1. Take that, Starbucks! Drop smooth textured, bite-sized chocolates (i.e., Hershey’s, Milky Way, Peanut Butter Cups, Peppermint Patties) into your morning cup of coffee for a cheap and instant DIY mocha.

2. Make Your Own Trail Mix: You’ll often find M & M’s incorporated into prepackaged baggies of Gorp, and if you’ve scored a mini envelope or two during Halloween, it’ll be easy enough to make your own. But don’t be afraid to get creative — we might be more inclined towards high impact exercising if our trail mix included Reese’s Pieces, Sour Patch Kids, and a smattering of Wild Cherry Lemonade Nerds.

3. Use it to infuse vodka: The tofu of the alcohol world, vodka readily absorbs the flavors of just about anything. So why not throw a cup or two into a mason jar, along with Candy Corn, Skittles, Starbursts, Twizzlers, Gummi Bears or Malted Milk Balls?

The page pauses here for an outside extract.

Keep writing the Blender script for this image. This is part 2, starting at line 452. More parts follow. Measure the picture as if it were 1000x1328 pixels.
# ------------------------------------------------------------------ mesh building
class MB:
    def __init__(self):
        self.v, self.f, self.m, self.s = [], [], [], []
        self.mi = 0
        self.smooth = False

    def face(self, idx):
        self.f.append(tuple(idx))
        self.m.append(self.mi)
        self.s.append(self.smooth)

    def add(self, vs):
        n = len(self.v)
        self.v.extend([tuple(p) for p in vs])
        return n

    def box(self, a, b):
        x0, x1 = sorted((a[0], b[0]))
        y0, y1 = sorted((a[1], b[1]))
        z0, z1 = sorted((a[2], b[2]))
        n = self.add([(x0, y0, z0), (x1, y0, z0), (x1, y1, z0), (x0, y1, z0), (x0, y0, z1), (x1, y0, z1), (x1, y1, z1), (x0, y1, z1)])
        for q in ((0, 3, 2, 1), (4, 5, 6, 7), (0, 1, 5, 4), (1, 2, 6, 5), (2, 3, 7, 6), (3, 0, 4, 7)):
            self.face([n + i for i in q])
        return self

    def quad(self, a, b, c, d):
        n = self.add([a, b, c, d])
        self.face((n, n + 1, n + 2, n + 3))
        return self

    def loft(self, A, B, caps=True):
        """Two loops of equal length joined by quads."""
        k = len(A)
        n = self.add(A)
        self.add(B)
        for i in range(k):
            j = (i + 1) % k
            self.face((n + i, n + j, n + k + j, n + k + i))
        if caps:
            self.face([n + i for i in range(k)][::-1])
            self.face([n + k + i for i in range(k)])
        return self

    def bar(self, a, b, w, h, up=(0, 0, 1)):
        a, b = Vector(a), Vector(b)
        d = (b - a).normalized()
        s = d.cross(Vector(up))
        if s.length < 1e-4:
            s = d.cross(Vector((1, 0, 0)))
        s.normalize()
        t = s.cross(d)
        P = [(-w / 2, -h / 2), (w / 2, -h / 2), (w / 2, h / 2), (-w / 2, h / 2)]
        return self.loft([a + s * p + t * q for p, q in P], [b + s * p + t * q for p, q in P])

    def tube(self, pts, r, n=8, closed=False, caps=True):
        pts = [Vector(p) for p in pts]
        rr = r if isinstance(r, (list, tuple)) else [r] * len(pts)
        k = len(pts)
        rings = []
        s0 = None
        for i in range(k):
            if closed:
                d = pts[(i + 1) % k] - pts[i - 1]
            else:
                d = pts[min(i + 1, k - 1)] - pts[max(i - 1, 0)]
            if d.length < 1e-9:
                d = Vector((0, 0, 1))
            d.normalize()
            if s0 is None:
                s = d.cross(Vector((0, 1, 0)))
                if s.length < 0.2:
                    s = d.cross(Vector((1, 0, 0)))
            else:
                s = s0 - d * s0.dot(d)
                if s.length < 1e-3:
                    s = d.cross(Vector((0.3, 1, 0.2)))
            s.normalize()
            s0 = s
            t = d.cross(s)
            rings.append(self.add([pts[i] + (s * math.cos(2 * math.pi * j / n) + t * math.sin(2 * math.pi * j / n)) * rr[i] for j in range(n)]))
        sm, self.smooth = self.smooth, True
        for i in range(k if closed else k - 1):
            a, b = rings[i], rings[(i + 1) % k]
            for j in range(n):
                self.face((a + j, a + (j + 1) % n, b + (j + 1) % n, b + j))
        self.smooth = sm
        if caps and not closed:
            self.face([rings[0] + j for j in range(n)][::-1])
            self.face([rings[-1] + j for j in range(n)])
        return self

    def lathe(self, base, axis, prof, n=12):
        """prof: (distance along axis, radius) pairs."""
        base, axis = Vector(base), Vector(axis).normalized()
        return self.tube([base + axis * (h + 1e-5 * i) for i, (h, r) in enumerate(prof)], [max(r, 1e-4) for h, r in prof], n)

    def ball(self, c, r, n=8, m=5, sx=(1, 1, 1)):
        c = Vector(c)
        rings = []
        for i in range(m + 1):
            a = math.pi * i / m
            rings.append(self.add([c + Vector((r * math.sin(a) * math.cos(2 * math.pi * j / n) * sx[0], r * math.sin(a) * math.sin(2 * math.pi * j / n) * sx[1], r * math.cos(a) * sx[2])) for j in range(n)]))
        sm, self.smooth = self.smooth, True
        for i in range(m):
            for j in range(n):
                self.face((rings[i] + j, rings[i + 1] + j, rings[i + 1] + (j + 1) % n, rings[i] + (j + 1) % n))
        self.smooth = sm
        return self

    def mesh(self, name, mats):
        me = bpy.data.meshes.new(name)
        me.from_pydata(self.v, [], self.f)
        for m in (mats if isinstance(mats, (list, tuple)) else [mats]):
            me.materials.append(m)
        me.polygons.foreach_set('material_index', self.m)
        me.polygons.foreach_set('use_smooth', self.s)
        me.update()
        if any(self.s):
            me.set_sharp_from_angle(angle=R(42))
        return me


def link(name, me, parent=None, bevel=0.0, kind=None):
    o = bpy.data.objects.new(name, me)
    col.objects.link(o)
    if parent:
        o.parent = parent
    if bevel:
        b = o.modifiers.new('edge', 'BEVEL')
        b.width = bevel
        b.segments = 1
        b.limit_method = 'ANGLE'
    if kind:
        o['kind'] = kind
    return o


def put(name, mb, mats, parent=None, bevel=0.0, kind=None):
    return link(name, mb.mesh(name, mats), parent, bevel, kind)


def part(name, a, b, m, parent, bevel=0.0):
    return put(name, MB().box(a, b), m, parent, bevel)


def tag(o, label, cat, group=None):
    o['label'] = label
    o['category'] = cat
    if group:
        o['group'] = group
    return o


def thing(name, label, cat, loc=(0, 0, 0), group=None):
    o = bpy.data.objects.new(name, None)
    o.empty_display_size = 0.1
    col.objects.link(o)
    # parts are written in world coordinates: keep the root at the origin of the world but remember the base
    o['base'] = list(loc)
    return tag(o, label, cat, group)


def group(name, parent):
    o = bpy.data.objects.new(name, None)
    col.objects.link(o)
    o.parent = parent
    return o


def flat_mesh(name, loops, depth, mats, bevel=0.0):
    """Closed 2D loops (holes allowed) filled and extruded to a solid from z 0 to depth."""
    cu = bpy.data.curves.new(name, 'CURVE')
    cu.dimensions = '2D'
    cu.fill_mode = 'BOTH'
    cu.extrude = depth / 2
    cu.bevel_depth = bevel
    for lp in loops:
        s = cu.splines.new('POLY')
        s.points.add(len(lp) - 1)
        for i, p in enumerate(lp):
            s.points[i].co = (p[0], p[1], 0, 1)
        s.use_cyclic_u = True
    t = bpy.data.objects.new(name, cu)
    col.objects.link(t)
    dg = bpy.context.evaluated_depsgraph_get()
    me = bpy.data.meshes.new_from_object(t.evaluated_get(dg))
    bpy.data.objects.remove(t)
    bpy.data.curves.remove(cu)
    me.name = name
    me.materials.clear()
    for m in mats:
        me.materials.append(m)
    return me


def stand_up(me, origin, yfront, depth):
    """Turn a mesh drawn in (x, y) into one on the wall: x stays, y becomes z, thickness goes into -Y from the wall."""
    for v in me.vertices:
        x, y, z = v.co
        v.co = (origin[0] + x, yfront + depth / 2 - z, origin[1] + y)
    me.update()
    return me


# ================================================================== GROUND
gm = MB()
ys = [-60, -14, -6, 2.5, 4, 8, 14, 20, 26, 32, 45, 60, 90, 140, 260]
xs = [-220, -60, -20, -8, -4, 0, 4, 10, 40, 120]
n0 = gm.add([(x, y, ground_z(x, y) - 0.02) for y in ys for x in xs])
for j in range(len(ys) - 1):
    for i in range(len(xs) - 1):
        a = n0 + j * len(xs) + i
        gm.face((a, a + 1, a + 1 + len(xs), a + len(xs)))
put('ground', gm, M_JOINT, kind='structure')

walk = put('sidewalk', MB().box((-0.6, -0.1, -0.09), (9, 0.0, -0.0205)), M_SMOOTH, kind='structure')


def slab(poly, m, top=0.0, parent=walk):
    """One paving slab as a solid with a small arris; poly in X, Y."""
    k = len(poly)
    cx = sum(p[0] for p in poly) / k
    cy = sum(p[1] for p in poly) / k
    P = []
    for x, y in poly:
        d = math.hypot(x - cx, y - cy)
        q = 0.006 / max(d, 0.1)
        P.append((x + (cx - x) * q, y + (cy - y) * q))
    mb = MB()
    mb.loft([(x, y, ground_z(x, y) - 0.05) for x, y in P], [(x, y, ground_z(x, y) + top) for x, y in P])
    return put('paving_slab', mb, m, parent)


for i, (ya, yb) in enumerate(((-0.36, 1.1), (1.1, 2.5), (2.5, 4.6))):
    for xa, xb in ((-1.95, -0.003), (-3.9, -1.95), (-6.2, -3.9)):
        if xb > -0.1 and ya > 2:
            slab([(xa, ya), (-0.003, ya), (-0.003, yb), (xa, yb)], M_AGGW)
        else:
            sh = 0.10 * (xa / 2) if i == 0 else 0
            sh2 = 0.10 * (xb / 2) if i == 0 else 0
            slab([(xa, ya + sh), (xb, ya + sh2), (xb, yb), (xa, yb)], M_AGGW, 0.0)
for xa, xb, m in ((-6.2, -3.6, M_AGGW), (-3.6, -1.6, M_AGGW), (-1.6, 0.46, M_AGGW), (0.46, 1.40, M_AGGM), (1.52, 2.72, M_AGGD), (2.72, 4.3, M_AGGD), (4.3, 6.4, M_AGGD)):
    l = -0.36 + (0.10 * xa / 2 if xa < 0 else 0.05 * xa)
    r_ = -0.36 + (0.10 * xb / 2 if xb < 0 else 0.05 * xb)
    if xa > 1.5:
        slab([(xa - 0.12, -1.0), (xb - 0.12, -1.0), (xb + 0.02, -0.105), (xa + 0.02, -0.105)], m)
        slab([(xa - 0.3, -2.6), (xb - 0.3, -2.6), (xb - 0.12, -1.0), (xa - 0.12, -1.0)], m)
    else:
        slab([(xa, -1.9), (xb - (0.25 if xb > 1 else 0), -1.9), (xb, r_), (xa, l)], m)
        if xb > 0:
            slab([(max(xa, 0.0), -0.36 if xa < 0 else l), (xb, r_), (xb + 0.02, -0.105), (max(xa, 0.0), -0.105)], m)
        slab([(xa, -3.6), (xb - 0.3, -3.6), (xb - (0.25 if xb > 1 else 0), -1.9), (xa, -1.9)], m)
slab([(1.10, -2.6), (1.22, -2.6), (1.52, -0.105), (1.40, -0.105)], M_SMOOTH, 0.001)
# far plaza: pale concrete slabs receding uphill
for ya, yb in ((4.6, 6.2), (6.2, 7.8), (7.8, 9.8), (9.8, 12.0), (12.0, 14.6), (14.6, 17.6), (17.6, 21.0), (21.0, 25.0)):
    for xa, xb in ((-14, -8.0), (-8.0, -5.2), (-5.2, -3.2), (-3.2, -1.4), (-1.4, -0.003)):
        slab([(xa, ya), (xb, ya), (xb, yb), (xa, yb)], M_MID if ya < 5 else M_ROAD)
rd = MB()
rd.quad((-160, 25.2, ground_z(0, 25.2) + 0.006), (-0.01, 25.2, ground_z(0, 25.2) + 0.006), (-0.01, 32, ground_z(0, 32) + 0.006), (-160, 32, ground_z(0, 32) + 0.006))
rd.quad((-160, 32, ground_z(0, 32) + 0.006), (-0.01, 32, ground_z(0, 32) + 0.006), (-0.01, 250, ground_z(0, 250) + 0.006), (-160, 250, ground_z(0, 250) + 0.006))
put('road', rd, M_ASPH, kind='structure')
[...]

4. Waste not want not: Be sure to save cute, retro wrappers (you weren’t actually planning to EAT those Mary Jane’s, were you?) for packaging tiny holiday trinkets, or decoupaging larger Christmas gift boxes. Crafty!

5. Pair it with wine: Hoity toity oenophiles will surely scoff at the thought, but sommelier Jim Clark actually shares some pretty legit-sounding wine pairing suggestions on StarChefs. For a taste of what Clark has in mind, read on:

Milk Chocolate Bars: “Go for a big, fruity Zinfandel; it actually lends some suavity to cheaper, mass–produced chocolates in particular.”

Three Musketeers: “A Sauternes with some age goes very well, with darker fruit aromas like fig, dried apricot, orange zest and hazelnut—great complements to the nougat.”

Snickers: “Go for tawny port to take on the chocolate, caramel, and nuts; the Quinta do Noval 10–Year Tawny does well with its full body and good balance of dried fruit, walnut, and caramel aromas.”

Twix: “The cookie reminds me of Scottish shortbread… perhaps a smooth Scotch might be a good match for the caramel? Something Highland, and on the rich, voluptuous side.”

Reese’s Peanut Butter Cup: “The oily touch of the peanut butter does well with some tannins, and choosing a fruit–dominated wine leaves the ratio of chocolate to peanut butter flavors undisturbed.”